[AIM]: Retype the whole listing verbatim and keep the pictures out of it.

>> start RECORDED DATA

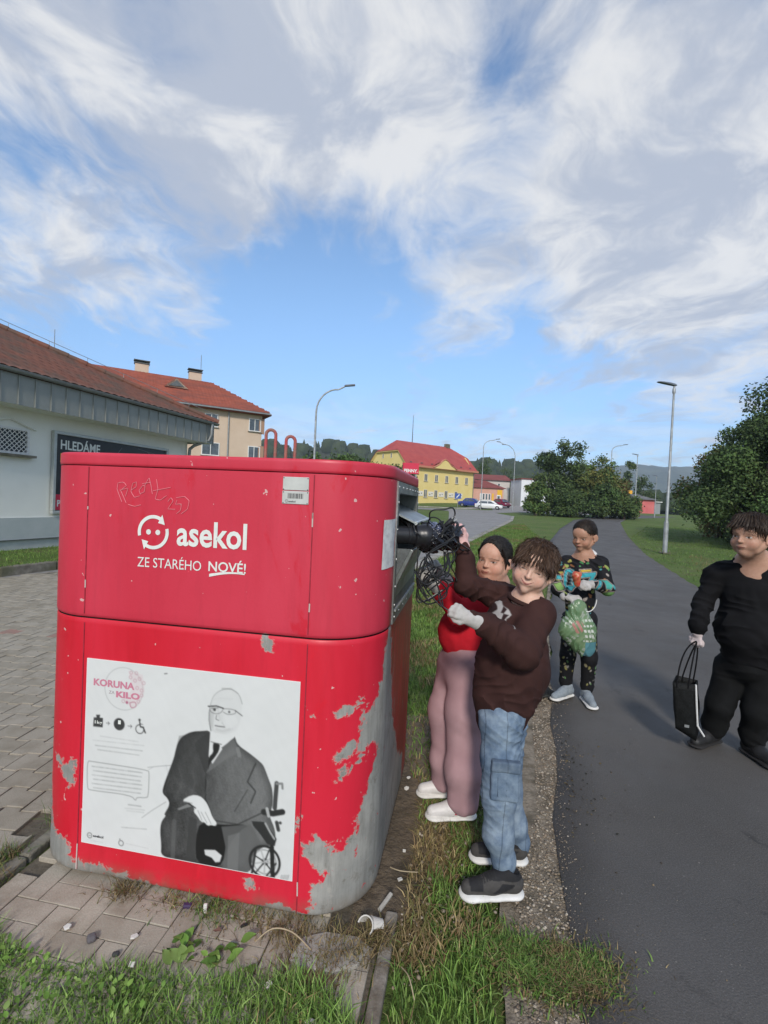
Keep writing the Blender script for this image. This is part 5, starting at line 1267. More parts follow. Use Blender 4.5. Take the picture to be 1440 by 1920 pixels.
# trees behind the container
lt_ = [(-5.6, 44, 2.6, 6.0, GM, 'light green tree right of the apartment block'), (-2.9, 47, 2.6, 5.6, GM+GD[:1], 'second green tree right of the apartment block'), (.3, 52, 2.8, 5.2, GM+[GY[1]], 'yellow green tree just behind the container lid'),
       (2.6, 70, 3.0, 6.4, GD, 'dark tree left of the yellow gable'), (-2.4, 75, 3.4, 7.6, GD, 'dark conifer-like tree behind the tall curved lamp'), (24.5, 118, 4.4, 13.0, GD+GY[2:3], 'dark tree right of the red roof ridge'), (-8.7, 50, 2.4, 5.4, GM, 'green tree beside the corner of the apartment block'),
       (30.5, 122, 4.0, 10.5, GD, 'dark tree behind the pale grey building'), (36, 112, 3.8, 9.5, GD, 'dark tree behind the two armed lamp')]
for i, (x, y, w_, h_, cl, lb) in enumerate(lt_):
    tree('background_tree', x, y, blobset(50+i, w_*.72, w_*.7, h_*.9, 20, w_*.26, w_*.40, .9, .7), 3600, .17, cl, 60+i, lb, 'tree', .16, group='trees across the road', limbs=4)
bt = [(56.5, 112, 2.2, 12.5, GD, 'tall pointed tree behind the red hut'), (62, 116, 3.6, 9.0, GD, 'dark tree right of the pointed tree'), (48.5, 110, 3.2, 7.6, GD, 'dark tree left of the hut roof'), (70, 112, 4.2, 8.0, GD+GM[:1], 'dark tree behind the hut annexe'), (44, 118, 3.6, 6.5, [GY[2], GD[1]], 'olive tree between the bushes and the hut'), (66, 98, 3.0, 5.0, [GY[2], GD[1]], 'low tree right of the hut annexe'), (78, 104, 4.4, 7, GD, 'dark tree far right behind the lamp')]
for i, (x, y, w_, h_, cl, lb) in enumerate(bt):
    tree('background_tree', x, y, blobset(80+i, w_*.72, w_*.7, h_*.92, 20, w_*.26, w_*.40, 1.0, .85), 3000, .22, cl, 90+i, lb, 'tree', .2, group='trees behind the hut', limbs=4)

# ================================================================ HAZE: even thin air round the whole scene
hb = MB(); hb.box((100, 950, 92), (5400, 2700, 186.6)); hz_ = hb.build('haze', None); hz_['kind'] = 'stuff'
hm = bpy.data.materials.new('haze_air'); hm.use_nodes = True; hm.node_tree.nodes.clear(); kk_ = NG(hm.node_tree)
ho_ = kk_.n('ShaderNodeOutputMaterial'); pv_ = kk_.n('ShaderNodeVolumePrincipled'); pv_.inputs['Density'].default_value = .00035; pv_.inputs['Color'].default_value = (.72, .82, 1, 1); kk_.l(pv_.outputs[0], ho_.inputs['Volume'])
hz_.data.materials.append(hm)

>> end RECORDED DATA

[TASK ANSWER]:
Keep writing the Blender script for this image. This is part 5, starting at line 1267. More parts follow. Use Blender 4.5. Take the picture to be 1440 by 1920 pixels.
# trees behind the container
lt_ = [(-5.6, 44, 2.6, 6.0, GM, 'light green tree right of the apartment block'), (-2.9, 47, 2.6, 5.6, GM+GD[:1], 'second green tree right of the apartment block'), (.3, 52, 2.8, 5.2, GM+[GY[1]], 'yellow green tree just behind the container lid'),
       (2.6, 70, 3.0, 6.4, GD, 'dark tree left of the yellow gable'), (-2.4, 75, 3.4, 7.6, GD, 'dark conifer-like tree behind the tall curved lamp'), (24.5, 118, 4.4, 13.0, GD+GY[2:3], 'dark tree right of the red roof ridge'), (-8.7, 50, 2.4, 5.4, GM, 'green tree beside the corner of the apartment block'),
       (30.5, 122, 4.0, 10.5, GD, 'dark tree behind the pale grey building'), (36, 112, 3.8, 9.5, GD, 'dark tree behind the two armed lamp')]
for i, (x, y, w_, h_, cl, lb) in enumerate(lt_):
    tree('background_tree', x, y, blobset(50+i, w_*.72, w_*.7, h_*.9, 20, w_*.26, w_*.40, .9, .7), 3600, .17, cl, 60+i, lb, 'tree', .16, group='trees across the road', limbs=4)
bt = [(56.5, 112, 2.2, 12.5, GD, 'tall pointed tree behind the red hut'), (62, 116, 3.6, 9.0, GD, 'dark tree right of the pointed tree'), (48.5, 110, 3.2, 7.6, GD, 'dark tree left of the hut roof'), (70, 112, 4.2, 8.0, GD+GM[:1], 'dark tree behind the hut annexe'), (44, 118, 3.6, 6.5, [GY[2], GD[1]], 'olive tree between the bushes and the hut'), (66, 98, 3.0, 5.0, [GY[2], GD[1]], 'low tree right of the hut annexe'), (78, 104, 4.4, 7, GD, 'dark tree far right behind the lamp')]
for i, (x, y, w_, h_, cl, lb) in enumerate(bt):
    tree('background_tree', x, y, blobset(80+i, w_*.72, w_*.7, h_*.92, 20, w_*.26, w_*.40, 1.0, .85), 3000, .22, cl, 90+i, lb, 'tree', .2, group='trees behind the hut', limbs=4)

# ================================================================ HAZE: even thin air round the whole scene
hb = MB(); hb.box((100, 950, 92), (5400, 2700, 186.6)); hz_ = hb.build('haze', None); hz_['kind'] = 'stuff'
hm = bpy.data.materials.new('haze_air'); hm.use_nodes = True; hm.node_tree.nodes.clear(); kk_ = NG(hm.node_tree)
ho_ = kk_.n('ShaderNodeOutputMaterial'); pv_ = kk_.n('ShaderNodeVolumePrincipled'); pv_.inputs['Density'].default_value = .00035; pv_.inputs['Color'].default_value = (.72, .82, 1, 1); kk_.l(pv_.outputs[0], ho_.inputs['Volume'])
hz_.data.materials.append(hm)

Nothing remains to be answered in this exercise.